* [Problem]
Write out the listing in full, matching it word for word.

* [Information supplied]
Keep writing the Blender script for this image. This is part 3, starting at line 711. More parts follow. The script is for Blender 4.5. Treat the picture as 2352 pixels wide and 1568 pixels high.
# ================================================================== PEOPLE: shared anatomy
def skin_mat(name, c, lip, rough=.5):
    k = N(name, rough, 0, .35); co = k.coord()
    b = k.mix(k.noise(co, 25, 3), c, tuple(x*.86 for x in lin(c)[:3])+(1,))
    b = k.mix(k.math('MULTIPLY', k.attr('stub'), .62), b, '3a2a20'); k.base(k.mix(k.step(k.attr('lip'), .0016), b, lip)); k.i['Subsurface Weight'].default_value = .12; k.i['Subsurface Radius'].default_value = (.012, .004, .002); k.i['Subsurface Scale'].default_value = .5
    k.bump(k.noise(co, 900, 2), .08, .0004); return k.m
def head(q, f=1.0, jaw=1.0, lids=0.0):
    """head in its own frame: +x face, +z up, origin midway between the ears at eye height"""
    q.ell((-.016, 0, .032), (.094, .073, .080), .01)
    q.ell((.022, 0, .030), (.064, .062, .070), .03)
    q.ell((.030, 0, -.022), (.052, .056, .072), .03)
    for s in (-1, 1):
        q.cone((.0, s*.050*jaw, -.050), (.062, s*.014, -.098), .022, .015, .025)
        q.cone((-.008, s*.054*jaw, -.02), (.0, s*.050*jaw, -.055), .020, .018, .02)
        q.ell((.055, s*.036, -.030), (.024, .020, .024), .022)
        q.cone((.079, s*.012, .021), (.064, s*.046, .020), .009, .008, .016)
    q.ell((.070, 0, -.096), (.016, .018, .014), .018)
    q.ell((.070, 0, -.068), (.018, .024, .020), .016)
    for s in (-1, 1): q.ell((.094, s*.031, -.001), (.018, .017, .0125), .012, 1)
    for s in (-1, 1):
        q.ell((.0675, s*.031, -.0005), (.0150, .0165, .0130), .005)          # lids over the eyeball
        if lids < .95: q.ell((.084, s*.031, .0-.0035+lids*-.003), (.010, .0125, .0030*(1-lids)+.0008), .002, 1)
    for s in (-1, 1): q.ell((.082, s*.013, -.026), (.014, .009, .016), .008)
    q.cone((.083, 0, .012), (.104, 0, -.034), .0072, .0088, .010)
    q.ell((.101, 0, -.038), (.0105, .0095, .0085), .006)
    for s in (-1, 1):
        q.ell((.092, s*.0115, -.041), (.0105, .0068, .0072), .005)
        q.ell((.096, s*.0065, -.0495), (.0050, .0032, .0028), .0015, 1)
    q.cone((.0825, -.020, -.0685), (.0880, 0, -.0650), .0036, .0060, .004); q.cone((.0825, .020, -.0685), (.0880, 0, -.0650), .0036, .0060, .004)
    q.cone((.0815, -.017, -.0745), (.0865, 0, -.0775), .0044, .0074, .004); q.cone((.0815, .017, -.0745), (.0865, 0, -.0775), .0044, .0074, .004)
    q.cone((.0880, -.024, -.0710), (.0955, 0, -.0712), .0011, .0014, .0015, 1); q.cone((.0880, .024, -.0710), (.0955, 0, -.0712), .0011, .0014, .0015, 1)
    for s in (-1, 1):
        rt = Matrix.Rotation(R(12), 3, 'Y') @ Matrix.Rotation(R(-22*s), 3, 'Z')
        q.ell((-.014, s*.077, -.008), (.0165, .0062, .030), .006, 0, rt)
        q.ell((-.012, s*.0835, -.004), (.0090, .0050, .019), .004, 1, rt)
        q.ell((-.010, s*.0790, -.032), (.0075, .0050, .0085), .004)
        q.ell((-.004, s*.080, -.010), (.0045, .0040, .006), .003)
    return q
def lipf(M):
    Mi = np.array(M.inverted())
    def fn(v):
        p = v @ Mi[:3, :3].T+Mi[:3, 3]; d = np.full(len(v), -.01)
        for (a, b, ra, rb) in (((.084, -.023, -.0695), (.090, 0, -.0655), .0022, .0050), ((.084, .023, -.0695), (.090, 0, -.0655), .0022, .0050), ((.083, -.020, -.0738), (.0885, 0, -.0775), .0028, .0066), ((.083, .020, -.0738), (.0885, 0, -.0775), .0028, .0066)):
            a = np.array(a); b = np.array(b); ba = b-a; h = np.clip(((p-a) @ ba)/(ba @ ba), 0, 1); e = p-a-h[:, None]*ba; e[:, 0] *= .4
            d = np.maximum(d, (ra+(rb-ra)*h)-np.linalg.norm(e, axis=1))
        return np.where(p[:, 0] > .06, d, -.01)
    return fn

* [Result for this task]
Keep writing the Blender script for this image. This is part 3, starting at line 711. More parts follow. The script is for Blender 4.5. Treat the picture as 2352 pixels wide and 1568 pixels high.
# ================================================================== PEOPLE: shared anatomy
def skin_mat(name, c, lip, rough=.5):
    k = N(name, rough, 0, .35); co = k.coord()
    b = k.mix(k.noise(co, 25, 3), c, tuple(x*.86 for x in lin(c)[:3])+(1,))
    b = k.mix(k.math('MULTIPLY', k.attr('stub'), .62), b, '3a2a20'); k.base(k.mix(k.step(k.attr('lip'), .0016), b, lip)); k.i['Subsurface Weight'].default_value = .12; k.i['Subsurface Radius'].default_value = (.012, .004, .002); k.i['Subsurface Scale'].default_value = .5
    k.bump(k.noise(co, 900, 2), .08, .0004); return k.m
def head(q, f=1.0, jaw=1.0, lids=0.0):
    """head in its own frame: +x face, +z up, origin midway between the ears at eye height"""
    q.ell((-.016, 0, .032), (.094, .073, .080), .01)
    q.ell((.022, 0, .030), (.064, .062, .070), .03)
    q.ell((.030, 0, -.022), (.052, .056, .072), .03)
    for s in (-1, 1):
        q.cone((.0, s*.050*jaw, -.050), (.062, s*.014, -.098), .022, .015, .025)
        q.cone((-.008, s*.054*jaw, -.02), (.0, s*.050*jaw, -.055), .020, .018, .02)
        q.ell((.055, s*.036, -.030), (.024, .020, .024), .022)
        q.cone((.079, s*.012, .021), (.064, s*.046, .020), .009, .008, .016)
    q.ell((.070, 0, -.096), (.016, .018, .014), .018)
    q.ell((.070, 0, -.068), (.018, .024, .020), .016)
    for s in (-1, 1): q.ell((.094, s*.031, -.001), (.018, .017, .0125), .012, 1)
    for s in (-1, 1):
        q.ell((.0675, s*.031, -.0005), (.0150, .0165, .0130), .005)          # lids over the eyeball
        if lids < .95: q.ell((.084, s*.031, .0-.0035+lids*-.003), (.010, .0125, .0030*(1-lids)+.0008), .002, 1)
    for s in (-1, 1): q.ell((.082, s*.013, -.026), (.014, .009, .016), .008)
    q.cone((.083, 0, .012), (.104, 0, -.034), .0072, .0088, .010)
    q.ell((.101, 0, -.038), (.0105, .0095, .0085), .006)
    for s in (-1, 1):
        q.ell((.092, s*.0115, -.041), (.0105, .0068, .0072), .005)
        q.ell((.096, s*.0065, -.0495), (.0050, .0032, .0028), .0015, 1)
    q.cone((.0825, -.020, -.0685), (.0880, 0, -.0650), .0036, .0060, .004); q.cone((.0825, .020, -.0685), (.0880, 0, -.0650), .0036, .0060, .004)
    q.cone((.0815, -.017, -.0745), (.0865, 0, -.0775), .0044, .0074, .004); q.cone((.0815, .017, -.0745), (.0865, 0, -.0775), .0044, .0074, .004)
    q.cone((.0880, -.024, -.0710), (.0955, 0, -.0712), .0011, .0014, .0015, 1); q.cone((.0880, .024, -.0710), (.0955, 0, -.0712), .0011, .0014, .0015, 1)
    for s in (-1, 1):
        rt = Matrix.Rotation(R(12), 3, 'Y') @ Matrix.Rotation(R(-22*s), 3, 'Z')
        q.ell((-.014, s*.077, -.008), (.0165, .0062, .030), .006, 0, rt)
        q.ell((-.012, s*.0835, -.004), (.0090, .0050, .019), .004, 1, rt)
        q.ell((-.010, s*.0790, -.032), (.0075, .0050, .0085), .004)
        q.ell((-.004, s*.080, -.010), (.0045, .0040, .006), .003)
    return q
def lipf(M):
    Mi = np.array(M.inverted())
    def fn(v):
        p = v @ Mi[:3, :3].T+Mi[:3, 3]; d = np.full(len(v), -.01)
        for (a, b, ra, rb) in (((.084, -.023, -.0695), (.090, 0, -.0655), .0022, .0050), ((.084, .023, -.0695), (.090, 0, -.0655), .0022, .0050), ((.083, -.020, -.0738), (.0885, 0, -.0775), .0028, .0066), ((.083, .020, -.0738), (.0885, 0, -.0775), .0028, .0066)):
            a = np.array(a); b = np.array(b); ba = b-a; h = np.clip(((p-a) @ ba)/(ba @ ba), 0, 1); e = p-a-h[:, None]*ba; e[:, 0] *= .4
            d = np.maximum(d, (ra+(rb-ra)*h)-np.linalg.norm(e, axis=1))
        return np.where(p[:, 0] > .06, d, -.01)
    return fn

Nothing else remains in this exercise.